> [Given data]:
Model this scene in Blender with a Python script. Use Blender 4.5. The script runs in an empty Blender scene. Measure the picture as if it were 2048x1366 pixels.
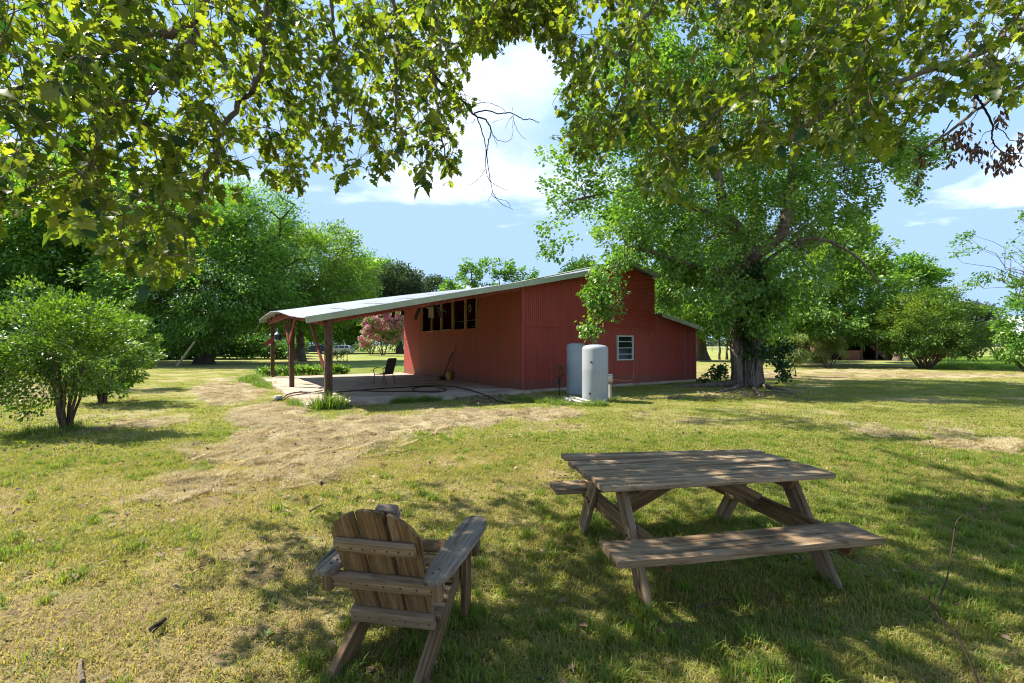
import bpy, bmesh, math, random
import numpy as np
from mathutils import Vector, Matrix, noise as mnoise
random.seed(7)
rng = np.random.default_rng(11)
S = bpy.context.scene
COL = S.collection
R = math.radians

# ------------------------------------------------------------------ camera, sky, sun
H = 1.70            # eye height
F = 940.0           # focal length in pixels of the 2048 px photograph
CX, CY = 1024.0, 690.0
cam = bpy.data.cameras.new('camera')
camo = bpy.data.objects.new('camera', cam); COL.objects.link(camo)
camo.location = (0, 0, H); camo.rotation_euler = (R(90), 0, 0)
cam.sensor_width = 36; cam.lens = 36 * F / 2048
cam.shift_y = (690 - 683) / 2048
cam.clip_start = 0.05; cam.clip_end = 6000
S.camera = camo

SUN = Vector((-1.547, 0.544, 1.95)).normalized()      # towards the sun
EL = math.asin(SUN.z); AZ = math.atan2(SUN.x, SUN.y)
world = bpy.data.worlds.new('World'); S.world = world; world.use_nodes = True
nt = world.node_tree; nt.nodes.clear()
def N(tree, typ, **kw):
    n = tree.nodes.new(typ)
    for k, v in kw.items():
        if k == 'inp':
            for a, b in v.items():
                n.inputs[a].default_value = b
        else:
            setattr(n, k, v)
    return n
sky = N(nt, 'ShaderNodeTexSky', sky_type='NISHITA', sun_disc=False, sun_elevation=EL, sun_rotation=AZ, altitude=20, air_density=1.0, dust_density=0.3, ozone_density=1.6)
tc = N(nt, 'ShaderNodeTexCoord')
sep = N(nt, 'ShaderNodeSeparateXYZ'); nt.links.new(tc.outputs['Generated'], sep.inputs[0])
def math_(tree, op, a, b=None, c=None, clamp=False):
    n = N(tree, 'ShaderNodeMath', operation=op, use_clamp=clamp)
    for i, v in enumerate((a, b, c)):
        if v is None: continue
        if isinstance(v, (int, float)): n.inputs[i].default_value = v
        else: tree.links.new(v, n.inputs[i])
    return n.outputs[0]
# clouds lie on a plane overhead: direction / height, with the far ones squeezed towards the horizon
zz = math_(nt, 'ADD', math_(nt, 'MAXIMUM', sep.outputs['Z'], 0.0), 0.10)
ux = math_(nt, 'DIVIDE', sep.outputs['X'], zz); uy = math_(nt, 'DIVIDE', sep.outputs['Y'], zz)
cmb = N(nt, 'ShaderNodeCombineXYZ'); nt.links.new(ux, cmb.inputs[0]); nt.links.new(uy, cmb.inputs[1]); cmb.inputs[2].default_value = 55.5
nz = N(nt, 'ShaderNodeTexNoise', inp={'Scale': 0.62, 'Detail': 7.0, 'Roughness': 0.56, 'Distortion': 0.25})
nt.links.new(cmb.outputs[0], nz.inputs['Vector'])
rampc = N(nt, 'ShaderNodeValToRGB'); nt.links.new(nz.outputs['Fac'], rampc.inputs[0])
rampc.color_ramp.elements[0].position = 0.545; rampc.color_ramp.elements[0].color = (0, 0, 0, 1)
rampc.color_ramp.elements[1].position = 0.76; rampc.color_ramp.elements[1].color = (1, 1, 1, 1)
nz2 = N(nt, 'ShaderNodeTexNoise', inp={'Scale': 1.3, 'Detail': 5.0, 'Roughness': 0.55})
nt.links.new(cmb.outputs[0], nz2.inputs['Vector'])
ccol = N(nt, 'ShaderNodeValToRGB'); nt.links.new(nz2.outputs['Fac'], ccol.inputs[0])
ccol.color_ramp.elements[0].position = 0.35; ccol.color_ramp.elements[0].color = (3.4, 3.55, 4.0, 1)
ccol.color_ramp.elements[1].position = 0.6; ccol.color_ramp.elements[1].color = (8.5, 8.5, 8.6, 1)
mixc = N(nt, 'ShaderNodeMix', data_type='RGBA')
cap = N(nt, 'ShaderNodeMix', data_type='RGBA', blend_type='DARKEN', inp={'Factor': 1.0}); cap.inputs[7].default_value = (1.75, 2.45, 3.6, 1)
nt.links.new(sky.outputs[0], cap.inputs[6])
hs = N(nt, 'ShaderNodeMix', data_type='RGBA', inp={'Factor': 0.5}); hs.inputs[7].default_value = (1.0, 1.65, 2.85, 1)   # thin high veil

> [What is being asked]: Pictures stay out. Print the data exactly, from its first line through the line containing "S.camera = camo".

> [Full answer]:
Model this scene in Blender with a Python script. Use Blender 4.5. The script runs in an empty Blender scene. Measure the picture as if it were 2048x1366 pixels.
import bpy, bmesh, math, random
import numpy as np
from mathutils import Vector, Matrix, noise as mnoise
random.seed(7)
rng = np.random.default_rng(11)
S = bpy.context.scene
COL = S.collection
R = math.radians

# ------------------------------------------------------------------ camera, sky, sun
H = 1.70            # eye height
F = 940.0           # focal length in pixels of the 2048 px photograph
CX, CY = 1024.0, 690.0
cam = bpy.data.cameras.new('camera')
camo = bpy.data.objects.new('camera', cam); COL.objects.link(camo)
camo.location = (0, 0, H); camo.rotation_euler = (R(90), 0, 0)
cam.sensor_width = 36; cam.lens = 36 * F / 2048
cam.shift_y = (690 - 683) / 2048
cam.clip_start = 0.05; cam.clip_end = 6000
S.camera = camo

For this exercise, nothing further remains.